За церковной культурой, за светской христианской литературой стоят высокие смыслы существования свободной человеческой личности. За фольклорной культурой, при всем уважении к мифам, песням и пляскам народов мира, таких смыслов нет, но есть страх, несвобода, суеверность.

 – Интерес к устному творчеству пробудил и к фольклорному слову?

– Да. Стали собирать, записывать народную речь, живой язык. Даль считал, что его словарь станет «подспорьем» для литераторов в их творчестве. А потом сам стал писать на этом языке и даже переводить на него Ветхий Завет. У нас собиратели (академик Срезневский и другие харьковчане) тоже начали бытописательствовать уже на живом малороссийском наречии. Обосновывалось это просветительскими целями: просторечным языком проще народ приобщить к грамотности и культуре. Этим же и Пантелеймон Кулиш объяснял создание своего алфавита (кулишовки) и перевод Священного Писания на малороссийский. Лев Толстой, как известно, тоже считал, что народ надо учить просторечно, по-народному, и написал сборник рассказов для крестьянских детей.
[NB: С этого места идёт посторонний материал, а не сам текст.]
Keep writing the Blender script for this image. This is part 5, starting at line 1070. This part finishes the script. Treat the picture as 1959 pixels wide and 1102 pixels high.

Как известно, в Российской империи и в Советском Союзе были созданы полторы сотни, если не больше, языков для бесписьменных народов, чтобы сохранить их культурное наследие и дать возможность творчески развиваться. Каждый литературный язык – это гигантский труд. Надо его изучить, описать фонетику, подобрать к звукам литеры, собрать слова, определить значения, разбить по частям речи, описать, определить согласования и т.д. А вот создатели украинского, а позже белорусского литературных языков брали на себя дополнительный тяжкий труд  отсеивания уже воплощенного в письменном языке многовекового духовного и культурно-исторического наследия. Оставляли, как они понимали, отфильтрованное, исконно-поэтическое, народное, которое боготворили.